My opinion is that, for whatever reason, the plane essentially became a lawn dart and went under without creating a large amount of debris.

Beyond that, all I’ll say is that the Boeing 777 does not have a record that would suggest the aircraft is unsafe. If mechanical failure, it probably has to do with Malaysian Airways maintenance(who didn’t even subscribe for the service for Boeing to monitor aircraft performance) or something in the cargo.

Happy Nomad on April 2, 2014 at 6:00 PM

I find it easy to converse with you.

HonestLib on April 2, 2014 at 5:45 PM

I am the easiest guy in the world to get along with. Of course you would.

cozmo on April 2, 2014 at 6:24 PM

He would probably need to trust much of what he’s being told by the company’s engineers.

blink on April 2, 2014 at 6:42 PM

As long as they don’t get their metric/imperial mixed up.

cozmo on April 2, 2014 at 6:44 PM

My opinion is that, for whatever reason, the plane essentially became a lawn dart and went under without creating a large amount of debris.

Happy Nomad on April 2, 2014 at 6:00 PM

Going in like a lawn dart would have caused the plane to disintegrate leaving all kinds of floating debris.

A soft landing like the US Airways on the Hudson would cause the least amount of debris.

cozmo on April 2, 2014 at 6:52 PM

My original theory is still the correct one.

Murphy9 on April 2, 2014 at 7:22 PM

A soft landing like the US Airways on the Hudson would cause the least amount of debris.

cozmo on April 2, 2014 at 6:52 PM

.
The pilots from that part of the world just dismiss the possibility of a U.S. Airways type of ditching in the Indian Ocean.

PolAgnostic on April 2, 2014 at 7:30 PM

PolAgnostic on April 2, 2014 at 7:30 PM

I don’t agree with that scenario either. Just explaining that it is the way to get the least visible debris.

cozmo on April 2, 2014 at 7:33 PM

My original theory is still the correct one.

Murphy9 on April 2, 2014 at 7:22 PM

Refresh my memory. What was that?

crankyoldlady on April 2, 2014 at 7:42 PM

crankyoldlady on April 2, 2014 at 7:42 PM

Doesn’t matter. Mine is still the correct one.

cozmo on April 2, 2014 at 7:47 PM

I don’t agree with that scenario either. Just explaining that it is the way to get the least visible debris.

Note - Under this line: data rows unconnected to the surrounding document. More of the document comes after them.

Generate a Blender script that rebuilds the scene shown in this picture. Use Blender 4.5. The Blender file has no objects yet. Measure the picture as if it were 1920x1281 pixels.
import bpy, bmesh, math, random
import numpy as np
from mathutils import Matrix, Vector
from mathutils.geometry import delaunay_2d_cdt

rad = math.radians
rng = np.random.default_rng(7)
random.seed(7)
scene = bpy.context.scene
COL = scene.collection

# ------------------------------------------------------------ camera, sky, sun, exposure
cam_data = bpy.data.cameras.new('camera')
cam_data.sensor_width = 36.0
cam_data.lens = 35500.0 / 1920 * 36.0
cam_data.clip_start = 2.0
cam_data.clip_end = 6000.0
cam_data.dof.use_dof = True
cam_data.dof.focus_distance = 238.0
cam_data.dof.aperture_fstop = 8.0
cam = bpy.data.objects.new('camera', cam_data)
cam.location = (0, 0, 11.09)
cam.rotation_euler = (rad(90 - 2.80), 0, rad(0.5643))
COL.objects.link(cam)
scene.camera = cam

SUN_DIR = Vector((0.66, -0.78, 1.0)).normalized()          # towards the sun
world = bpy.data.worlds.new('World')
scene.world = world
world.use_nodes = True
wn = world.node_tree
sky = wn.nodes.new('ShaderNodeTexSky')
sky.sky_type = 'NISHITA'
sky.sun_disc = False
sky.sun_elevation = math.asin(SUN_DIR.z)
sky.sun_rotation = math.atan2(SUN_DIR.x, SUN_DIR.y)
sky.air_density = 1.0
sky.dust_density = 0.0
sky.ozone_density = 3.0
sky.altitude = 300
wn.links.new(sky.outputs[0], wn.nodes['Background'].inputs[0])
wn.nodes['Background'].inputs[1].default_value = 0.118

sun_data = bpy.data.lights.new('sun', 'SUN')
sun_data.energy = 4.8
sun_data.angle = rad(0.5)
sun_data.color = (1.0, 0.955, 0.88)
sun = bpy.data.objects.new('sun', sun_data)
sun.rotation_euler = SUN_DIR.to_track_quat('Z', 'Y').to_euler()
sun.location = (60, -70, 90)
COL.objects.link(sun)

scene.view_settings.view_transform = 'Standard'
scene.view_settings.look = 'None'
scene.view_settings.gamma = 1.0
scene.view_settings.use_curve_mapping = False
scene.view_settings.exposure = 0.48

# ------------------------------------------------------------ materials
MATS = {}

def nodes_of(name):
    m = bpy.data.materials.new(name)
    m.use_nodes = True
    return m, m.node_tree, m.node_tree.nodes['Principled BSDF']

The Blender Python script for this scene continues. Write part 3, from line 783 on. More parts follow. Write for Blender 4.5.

cozmo on April 2, 2014 at 7:33 PM

.
I knew where you were coming from on that topic. My reply was aimed at those who ask endless questions so they can disagree with a civil reply.

PolAgnostic on April 2, 2014 at 8:59 PM

Refresh my memory. What was that?

crankyoldlady on April 2, 2014 at 7:42 PM

Plane gone

Murphy9 on April 2, 2014 at 10:35 PM

I imagine that there will be an order that all commercial aircraft have an instrument that transmits their location every few minutes while above stall speed, that it cannot be turned off, and has its own power supply.